Two things seem especially pertinent: 1. There are multiple elders in a singular church, 2. Overseers oversee souls.

The task of shepherding the flock isn’t to be done alone. Without exception, the pattern in the New Testament is that churches are to be shepherded by a plurality of elders. This was true of the church at Jerusalem (Acts 15:22), Ephesus (Acts 20:17), Philippi (Philippians 1:1) the churches in the towns of Crete (Titus 1:5), the churches that Peter wrote to (1 Peter 5:1), the churches that Paul planted (Acts 14:23), the churches that James wrote to (James 5:14). Shepherds are to look after their own souls as well as the flock’s. Shepherds need other shepherds to help look after the flock, but also to look after them. They need other overseers to oversee their souls  for the sake of the flock’s souls.

Overseers oversee. They do not oversee the church as though she were an organization, a company, a business, a non-profit, a trust, or a charity. They oversee souls. Why did the early church esteem the office of overseer so that a “trustworthy saying” spread through the churches calling it a “noble task” (1 Timothy 3:1)? Why are they not esteemed so today?

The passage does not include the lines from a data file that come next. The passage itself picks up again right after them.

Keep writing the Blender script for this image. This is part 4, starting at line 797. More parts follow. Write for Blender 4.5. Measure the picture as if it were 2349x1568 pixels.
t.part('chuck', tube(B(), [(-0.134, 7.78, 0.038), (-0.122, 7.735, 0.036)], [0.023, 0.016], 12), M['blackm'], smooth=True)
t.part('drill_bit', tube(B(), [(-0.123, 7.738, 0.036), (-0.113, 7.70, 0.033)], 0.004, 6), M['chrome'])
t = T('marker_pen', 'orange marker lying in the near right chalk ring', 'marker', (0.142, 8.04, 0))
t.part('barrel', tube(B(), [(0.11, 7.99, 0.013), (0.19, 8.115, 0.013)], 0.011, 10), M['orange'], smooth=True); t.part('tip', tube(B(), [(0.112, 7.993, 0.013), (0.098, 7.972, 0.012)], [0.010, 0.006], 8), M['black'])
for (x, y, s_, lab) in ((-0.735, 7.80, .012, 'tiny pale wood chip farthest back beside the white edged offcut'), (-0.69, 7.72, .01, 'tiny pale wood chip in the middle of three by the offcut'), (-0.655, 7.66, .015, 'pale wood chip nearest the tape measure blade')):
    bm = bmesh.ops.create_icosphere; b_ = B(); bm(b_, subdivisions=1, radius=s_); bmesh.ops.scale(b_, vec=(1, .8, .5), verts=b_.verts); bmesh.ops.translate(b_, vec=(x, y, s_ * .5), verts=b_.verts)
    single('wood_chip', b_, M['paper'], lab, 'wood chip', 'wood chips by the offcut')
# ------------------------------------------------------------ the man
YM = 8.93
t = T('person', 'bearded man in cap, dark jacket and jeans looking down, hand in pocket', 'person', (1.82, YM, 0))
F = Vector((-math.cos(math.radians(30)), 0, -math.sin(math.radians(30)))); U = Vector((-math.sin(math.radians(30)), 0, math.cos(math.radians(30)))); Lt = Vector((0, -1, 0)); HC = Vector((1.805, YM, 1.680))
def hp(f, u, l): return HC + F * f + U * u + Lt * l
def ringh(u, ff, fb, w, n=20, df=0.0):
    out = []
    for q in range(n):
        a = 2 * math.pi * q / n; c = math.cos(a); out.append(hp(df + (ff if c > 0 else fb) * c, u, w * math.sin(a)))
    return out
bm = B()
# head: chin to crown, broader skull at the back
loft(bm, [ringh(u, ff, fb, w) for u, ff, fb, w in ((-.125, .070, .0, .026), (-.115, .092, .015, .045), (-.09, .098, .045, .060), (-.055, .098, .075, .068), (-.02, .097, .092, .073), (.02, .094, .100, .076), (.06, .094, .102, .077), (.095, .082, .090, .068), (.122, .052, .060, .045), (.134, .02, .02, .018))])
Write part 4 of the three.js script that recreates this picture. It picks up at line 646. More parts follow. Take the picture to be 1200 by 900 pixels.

Because too many look at their leaders as professional managers, visionary CEOs, program developers, entertainers, charismatic personalities and dynamic communicators, whereas the early church knew their elders the way a sheep knows its shepherd. They knew their overseers’ feeding, leading, guarding, and knowing of their souls.

When you know this truth, you then read through the Scriptures and either know that you know (again experientially) this, or know that you should know this shepherding of your souls. And that leads to this final wowzer of a thought: as a regenerate church member, there is no bigger decision you make in the church, than who the elders of that church are, or, as a Christian, the biggest factor to consider when joining a church is who the elders are that you will entrust your soul to.